Material provided:
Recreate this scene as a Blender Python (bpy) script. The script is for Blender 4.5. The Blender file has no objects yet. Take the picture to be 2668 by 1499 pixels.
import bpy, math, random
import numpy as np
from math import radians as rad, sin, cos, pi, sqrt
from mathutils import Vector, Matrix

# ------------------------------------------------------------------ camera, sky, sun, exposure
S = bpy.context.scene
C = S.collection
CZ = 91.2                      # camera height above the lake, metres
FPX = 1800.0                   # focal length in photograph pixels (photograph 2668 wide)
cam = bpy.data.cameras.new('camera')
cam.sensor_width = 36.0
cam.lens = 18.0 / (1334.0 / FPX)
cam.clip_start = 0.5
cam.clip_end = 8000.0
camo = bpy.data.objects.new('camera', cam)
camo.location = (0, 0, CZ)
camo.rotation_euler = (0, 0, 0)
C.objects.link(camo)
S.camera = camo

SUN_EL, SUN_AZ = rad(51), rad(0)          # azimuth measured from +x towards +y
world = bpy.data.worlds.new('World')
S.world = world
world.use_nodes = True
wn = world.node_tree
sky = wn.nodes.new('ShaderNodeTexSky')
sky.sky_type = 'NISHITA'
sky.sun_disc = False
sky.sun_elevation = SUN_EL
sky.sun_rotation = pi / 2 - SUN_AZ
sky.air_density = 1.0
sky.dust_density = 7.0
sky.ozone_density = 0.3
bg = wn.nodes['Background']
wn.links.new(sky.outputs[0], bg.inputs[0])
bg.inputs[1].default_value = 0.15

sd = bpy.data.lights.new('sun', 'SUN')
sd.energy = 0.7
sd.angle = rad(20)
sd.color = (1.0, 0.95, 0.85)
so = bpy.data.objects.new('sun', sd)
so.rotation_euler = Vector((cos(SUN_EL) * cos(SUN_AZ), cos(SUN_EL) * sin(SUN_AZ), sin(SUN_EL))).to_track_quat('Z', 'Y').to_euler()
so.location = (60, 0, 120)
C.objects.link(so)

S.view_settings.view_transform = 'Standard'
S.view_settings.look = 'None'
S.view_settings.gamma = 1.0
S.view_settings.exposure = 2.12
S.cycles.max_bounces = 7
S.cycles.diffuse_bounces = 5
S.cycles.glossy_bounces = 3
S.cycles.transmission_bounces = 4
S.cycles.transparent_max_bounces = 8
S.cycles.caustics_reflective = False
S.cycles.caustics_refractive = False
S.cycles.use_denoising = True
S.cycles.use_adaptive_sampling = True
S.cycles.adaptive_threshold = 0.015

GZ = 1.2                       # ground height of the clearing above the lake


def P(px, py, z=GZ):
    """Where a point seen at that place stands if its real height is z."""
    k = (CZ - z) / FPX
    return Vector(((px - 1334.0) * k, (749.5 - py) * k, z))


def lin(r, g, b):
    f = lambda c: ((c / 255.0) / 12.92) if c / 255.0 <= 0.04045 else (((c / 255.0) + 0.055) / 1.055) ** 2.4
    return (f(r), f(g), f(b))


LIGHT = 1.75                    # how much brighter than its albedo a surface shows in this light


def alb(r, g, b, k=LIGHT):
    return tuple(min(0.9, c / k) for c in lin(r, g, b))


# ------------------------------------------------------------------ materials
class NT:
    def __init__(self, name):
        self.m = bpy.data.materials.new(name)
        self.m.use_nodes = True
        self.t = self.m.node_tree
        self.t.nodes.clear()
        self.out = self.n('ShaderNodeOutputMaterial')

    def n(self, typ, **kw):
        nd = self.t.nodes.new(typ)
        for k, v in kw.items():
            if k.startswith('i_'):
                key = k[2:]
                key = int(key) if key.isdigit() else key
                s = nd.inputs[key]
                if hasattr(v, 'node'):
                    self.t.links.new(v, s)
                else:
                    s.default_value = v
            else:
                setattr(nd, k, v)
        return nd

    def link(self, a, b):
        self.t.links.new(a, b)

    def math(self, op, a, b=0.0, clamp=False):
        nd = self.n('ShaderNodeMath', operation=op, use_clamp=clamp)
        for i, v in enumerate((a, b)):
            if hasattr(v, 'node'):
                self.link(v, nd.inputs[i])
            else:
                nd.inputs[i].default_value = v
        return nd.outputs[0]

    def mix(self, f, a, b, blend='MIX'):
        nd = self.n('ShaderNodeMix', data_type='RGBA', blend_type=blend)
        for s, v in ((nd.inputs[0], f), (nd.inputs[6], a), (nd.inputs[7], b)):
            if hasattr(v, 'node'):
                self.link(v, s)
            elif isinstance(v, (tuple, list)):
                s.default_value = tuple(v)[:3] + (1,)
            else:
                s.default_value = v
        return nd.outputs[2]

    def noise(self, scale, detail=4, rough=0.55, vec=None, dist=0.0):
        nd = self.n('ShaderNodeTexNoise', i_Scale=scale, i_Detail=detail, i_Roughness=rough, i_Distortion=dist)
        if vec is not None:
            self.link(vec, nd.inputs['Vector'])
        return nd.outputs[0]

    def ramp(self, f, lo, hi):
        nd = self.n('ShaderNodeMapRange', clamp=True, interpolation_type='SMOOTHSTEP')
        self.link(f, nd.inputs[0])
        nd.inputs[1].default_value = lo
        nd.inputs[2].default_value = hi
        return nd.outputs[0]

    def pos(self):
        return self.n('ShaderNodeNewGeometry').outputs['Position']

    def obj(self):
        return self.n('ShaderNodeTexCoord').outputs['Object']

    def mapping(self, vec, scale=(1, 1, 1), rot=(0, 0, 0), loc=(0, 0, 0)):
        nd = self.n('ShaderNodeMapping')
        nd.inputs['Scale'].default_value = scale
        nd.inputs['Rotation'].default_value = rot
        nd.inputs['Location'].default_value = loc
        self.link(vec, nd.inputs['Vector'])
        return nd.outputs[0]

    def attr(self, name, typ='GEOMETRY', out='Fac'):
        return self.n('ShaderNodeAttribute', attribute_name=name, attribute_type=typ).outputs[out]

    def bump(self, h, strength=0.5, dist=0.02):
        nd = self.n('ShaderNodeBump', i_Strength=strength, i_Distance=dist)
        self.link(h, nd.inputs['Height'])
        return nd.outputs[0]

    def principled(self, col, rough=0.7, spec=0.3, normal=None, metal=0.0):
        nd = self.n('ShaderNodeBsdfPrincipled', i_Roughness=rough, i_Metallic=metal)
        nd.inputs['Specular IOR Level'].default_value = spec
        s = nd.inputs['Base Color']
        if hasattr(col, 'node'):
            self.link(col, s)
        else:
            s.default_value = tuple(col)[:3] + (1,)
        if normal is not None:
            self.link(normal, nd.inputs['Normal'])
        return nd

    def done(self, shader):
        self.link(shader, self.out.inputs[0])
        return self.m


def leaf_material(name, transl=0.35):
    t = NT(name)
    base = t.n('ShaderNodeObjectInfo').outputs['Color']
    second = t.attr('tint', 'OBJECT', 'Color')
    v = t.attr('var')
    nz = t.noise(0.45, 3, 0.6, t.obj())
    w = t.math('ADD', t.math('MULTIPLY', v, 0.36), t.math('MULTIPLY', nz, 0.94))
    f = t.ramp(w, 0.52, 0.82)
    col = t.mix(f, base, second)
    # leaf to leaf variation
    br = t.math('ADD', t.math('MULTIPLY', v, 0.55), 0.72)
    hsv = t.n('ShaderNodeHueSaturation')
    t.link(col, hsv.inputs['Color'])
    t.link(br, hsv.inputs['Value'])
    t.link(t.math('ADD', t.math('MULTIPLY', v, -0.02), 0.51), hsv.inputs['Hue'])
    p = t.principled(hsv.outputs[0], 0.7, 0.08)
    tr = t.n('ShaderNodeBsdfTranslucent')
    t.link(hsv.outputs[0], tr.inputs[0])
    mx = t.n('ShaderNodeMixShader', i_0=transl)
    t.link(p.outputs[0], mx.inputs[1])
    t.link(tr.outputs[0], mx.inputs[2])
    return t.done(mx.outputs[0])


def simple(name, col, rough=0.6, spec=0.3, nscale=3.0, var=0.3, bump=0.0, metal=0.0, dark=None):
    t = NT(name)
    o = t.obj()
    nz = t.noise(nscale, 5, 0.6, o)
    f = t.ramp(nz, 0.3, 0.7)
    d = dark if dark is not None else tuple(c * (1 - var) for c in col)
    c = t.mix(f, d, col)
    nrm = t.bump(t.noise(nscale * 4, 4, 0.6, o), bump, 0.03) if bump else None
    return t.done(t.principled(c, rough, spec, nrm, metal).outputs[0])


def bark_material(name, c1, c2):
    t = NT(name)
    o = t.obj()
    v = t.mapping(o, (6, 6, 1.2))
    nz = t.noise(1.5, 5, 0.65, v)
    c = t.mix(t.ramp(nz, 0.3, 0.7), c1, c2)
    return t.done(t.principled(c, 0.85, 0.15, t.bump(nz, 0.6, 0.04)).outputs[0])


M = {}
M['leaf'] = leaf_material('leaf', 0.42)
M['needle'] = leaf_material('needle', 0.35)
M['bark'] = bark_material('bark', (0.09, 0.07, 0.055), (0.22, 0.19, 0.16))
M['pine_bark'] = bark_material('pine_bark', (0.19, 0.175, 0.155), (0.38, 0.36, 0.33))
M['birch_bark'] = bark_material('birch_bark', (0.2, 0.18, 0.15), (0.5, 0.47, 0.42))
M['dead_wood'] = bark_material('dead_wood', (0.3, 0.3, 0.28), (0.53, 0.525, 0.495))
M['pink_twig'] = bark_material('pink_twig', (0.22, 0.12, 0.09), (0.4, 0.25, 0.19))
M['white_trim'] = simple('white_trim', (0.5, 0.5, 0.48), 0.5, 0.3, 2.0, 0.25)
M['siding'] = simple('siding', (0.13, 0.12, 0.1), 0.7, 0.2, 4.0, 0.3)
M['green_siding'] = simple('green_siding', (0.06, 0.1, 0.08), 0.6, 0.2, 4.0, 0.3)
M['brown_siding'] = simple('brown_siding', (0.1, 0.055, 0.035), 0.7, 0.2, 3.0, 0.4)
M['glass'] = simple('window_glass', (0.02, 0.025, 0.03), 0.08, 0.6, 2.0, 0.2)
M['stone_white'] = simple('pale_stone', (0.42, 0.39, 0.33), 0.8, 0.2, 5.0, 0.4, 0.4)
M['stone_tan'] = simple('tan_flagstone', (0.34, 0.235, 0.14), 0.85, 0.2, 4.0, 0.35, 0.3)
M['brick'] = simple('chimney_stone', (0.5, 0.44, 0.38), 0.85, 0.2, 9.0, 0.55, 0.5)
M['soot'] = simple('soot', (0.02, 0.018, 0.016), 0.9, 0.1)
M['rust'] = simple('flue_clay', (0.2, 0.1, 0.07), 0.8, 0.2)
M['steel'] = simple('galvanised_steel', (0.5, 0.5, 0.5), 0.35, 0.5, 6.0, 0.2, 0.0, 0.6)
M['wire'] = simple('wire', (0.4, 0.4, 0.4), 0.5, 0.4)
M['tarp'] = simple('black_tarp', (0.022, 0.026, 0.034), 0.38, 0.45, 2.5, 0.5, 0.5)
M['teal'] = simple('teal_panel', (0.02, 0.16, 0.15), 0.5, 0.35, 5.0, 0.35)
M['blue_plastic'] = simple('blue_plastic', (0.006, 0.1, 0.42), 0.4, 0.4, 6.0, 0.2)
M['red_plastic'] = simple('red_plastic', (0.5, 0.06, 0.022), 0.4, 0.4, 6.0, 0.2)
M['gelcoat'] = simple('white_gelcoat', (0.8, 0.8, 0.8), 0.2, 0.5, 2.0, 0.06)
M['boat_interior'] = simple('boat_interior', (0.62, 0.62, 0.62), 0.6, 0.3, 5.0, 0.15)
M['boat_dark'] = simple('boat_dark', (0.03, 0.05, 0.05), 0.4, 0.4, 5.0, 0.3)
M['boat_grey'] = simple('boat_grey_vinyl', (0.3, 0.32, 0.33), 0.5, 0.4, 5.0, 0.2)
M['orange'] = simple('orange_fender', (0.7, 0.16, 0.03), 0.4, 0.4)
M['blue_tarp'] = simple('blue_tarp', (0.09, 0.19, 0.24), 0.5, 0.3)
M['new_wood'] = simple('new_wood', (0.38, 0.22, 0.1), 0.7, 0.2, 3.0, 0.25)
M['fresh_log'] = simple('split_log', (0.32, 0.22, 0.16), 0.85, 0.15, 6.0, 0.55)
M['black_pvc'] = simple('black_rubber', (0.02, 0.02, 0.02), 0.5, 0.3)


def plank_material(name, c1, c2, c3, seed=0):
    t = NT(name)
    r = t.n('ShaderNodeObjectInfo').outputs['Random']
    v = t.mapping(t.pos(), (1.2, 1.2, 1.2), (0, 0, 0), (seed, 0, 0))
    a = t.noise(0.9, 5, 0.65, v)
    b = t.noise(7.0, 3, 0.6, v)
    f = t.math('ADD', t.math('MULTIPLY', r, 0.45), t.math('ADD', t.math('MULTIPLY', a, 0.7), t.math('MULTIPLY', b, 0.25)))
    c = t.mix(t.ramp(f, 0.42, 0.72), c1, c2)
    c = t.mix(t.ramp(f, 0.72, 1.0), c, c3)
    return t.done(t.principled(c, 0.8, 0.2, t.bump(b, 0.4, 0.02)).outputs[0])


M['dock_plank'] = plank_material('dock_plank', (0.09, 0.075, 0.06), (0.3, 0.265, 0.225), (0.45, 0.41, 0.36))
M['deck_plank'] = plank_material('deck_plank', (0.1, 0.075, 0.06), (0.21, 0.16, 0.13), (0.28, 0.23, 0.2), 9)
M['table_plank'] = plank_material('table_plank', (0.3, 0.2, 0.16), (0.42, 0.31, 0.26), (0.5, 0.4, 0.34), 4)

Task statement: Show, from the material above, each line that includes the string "scene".

Response:
Recreate this scene as a Blender Python (bpy) script. The script is for Blender 4.5. The Blender file has no objects yet. Take the picture to be 2668 by 1499 pixels.
S = bpy.context.scene